Uncork New York was extremely well attended at City Winery yesterday afternoon.

By Lenn Thompson, Editor-in-Chief

Yesterday afternoon, with the help of my parents (who were imported from Pittsburgh for the weekend for childcare purposes) Nena and I were able to get into Manhattan to attend Uncork New York: Sip, Savor and Shop at City Winery downtown.

We had a great time and the organizers have a lot to be proud of. The two-tiered room was packed — packed to the point that it wasn't easy to move around at times — and the organizers should be congratulated for putting on a great event.

Having arrived a little over an hour into the event and wanting to get back to our house before Jackson went to bed, we made our rounds, saying hello to the people there that we knew, and then focused our tasting time on wineries I'm not as familiar with — mostly the Hudson Valley folks — and wineries I haven't tasted before.

I also had the pleasure of meeting several people (many that I've known virtually for some time) for the first time, including Howard Goldberg, who covers Long Island for the New York Times. Howard, along with just about everyone else, was more interested in where Jackson was that actually meeting me. The kid is a star, clearly.

Of the wines I tasted — and we actually didn't taste that many — a few of my favorites included:

  • Macari Vineyards 2009 Early Wine (Chardonnay)
  • Shaw Vineyard 2005 Cabernet Sauvignon
  • Benmarl Winery 2008 Cabernet Franc
  • Hudson-Chatham Winery 2008 Baco Noir
  • Paperbirch Bannerman's Castle Amber Cream

I didn't get to taste every wine and see everyone that I wanted to, but that's how these sorts of events go sometimes.

Out of order bathrooms aside, the event went off without a hitch. The only suggestions that I'd offer to the organizers and participating wineries are these:

First, do this event regularly — every six months or so, rotating the producers a bit. My understanding is that a mass email went out inviting wineries to participate and it was a first-come, first-served sort of thing. Getting different wineries to attend the next time would be great. Clearly there is more than enough interest to support events like this one.

Second, it might be smart to cut the number of wineries by 5 or so. I think there were 35 wineries pouring and it was just a bit too crowded. At 30, I think it would have been easier to navigate.

Third, make it more obvious that the wines are for sale and easier for people to buy.

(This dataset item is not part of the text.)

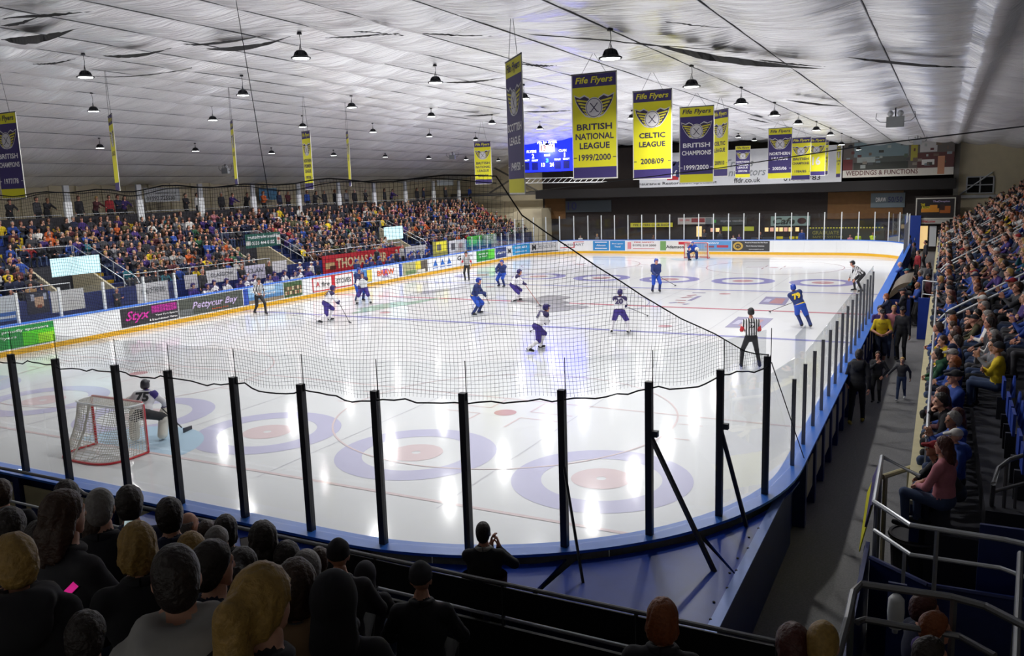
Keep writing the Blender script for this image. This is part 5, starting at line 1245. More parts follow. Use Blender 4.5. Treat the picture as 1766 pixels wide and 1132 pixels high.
rail('handrail', 'level white rail in front of the second aisle of the right stand', [(16.6, -4.2, 2.0), (17.3, -4.4, 1.95), (18.6, -4.4, 2.0)], 0.026, M_STEEL, base=0.6, mid=0.5)
# blue seats left empty, visible between people
def seat(loc, rz, m, label, group):
    t = thing('stadium_seat', label, 'seat', loc, rz, group)
    if 'seat' not in VAR:
        b = MB(); n = 10
        for i in range(n):
            a0, a1 = PI*i/n, PI*(i+1)/n
            b.slab([(-0.21*math.cos(a0), 0.17, 0.42+0.36*math.sin(a0)*0+0.02), (-0.21*math.cos(a1), 0.17, 0.44), (-0.21*math.cos(a1), 0.21, 0.46+0.34*math.sin(a1)), (-0.21*math.cos(a0), 0.21, 0.46+0.34*math.sin(a0))], (0, 0.025, 0))
        VAR['seat'] = (b, MB().box(-0.2, 0.2, 0.05, 0.09, 0.40, 0.74), MB().box(-0.03, 0.03, -0.02, 0.12, 0.0, 0.40))
    bk, pn, lg = VAR['seat']
    bk.build('backrest', m, t, local=True); pn.build('seat_pan', m, t, local=True); lg.build('pedestal', M_BLACK, t, local=True)
for i, y in enumerate((-26.0, -25.35, -24.2, -23.7, -23.1, -21.9)):
    seat((RX0+RDX*1+0.35, y, RZ0+RDZ), -PI/2, M_SEATB, f'{ORD[i+1]} empty blue seat in the second row of right stand from near end', 'empty blue seats')
# ---------------------------------------------------------------- near stand below the camera
NY0, NDY, NZ0, NDZ = -32.55, 0.75, 1.43, 0.42
stn = thing('grandstand', 'dark stepped near stand under the foreground crowd', 'grandstand', (8, NY0, 0))
MB().box(-2, 16.3, NY0, -30.66, 0, 0.5).build('aisle_floor', M_SLAB, stn)
for k in range(6): MB().box(-2, 16.3, NY0-NDY*(k+1), NY0-NDY*k, 0, NZ0+NDZ*k).build('seat_step', M_SLAB, stn)
MB().box(-2, 16.3, -46.9, NY0-NDY*6, 0, NZ0+NDZ*5).build('seat_step', M_SLAB, stn)
barrier = thing('barrier', 'black near barrier with pale top rail and lower rail', 'barrier', (8, -31.25, 0.5))
MB().box(10.9, 16.15, -31.3, -31.26, 0.5, 1.34).build('barrier_sheet', mat('black_sheet', '0e0e11', 0.7), barrier)
MB().tube([(0, -31.25, 1.9), (5.9, -31.25, 1.93), (6.25, -31.25, 1.93), (6.6, -31.25, 1.80), (6.9, -31.25, 1.78), (16.1, -31.25, 1.80)], 0.024, 8).build('top_rail', M_GREYT, barrier)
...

I did see people buying wine, but not that much, and I can understand why: If you buy something at the first table, you're stuck carrying it around the rest of the night until you leave. There's got to be a system that can be set up where purchased wines are consolidated by the door for people.

Lastly, I'd like to see more winemakers and/or winery owners pouring at these events, it can only enhance the overall experience for attendees. Too many second- or third-string teams can dilute the message and the overall enjoyment for the people tasting.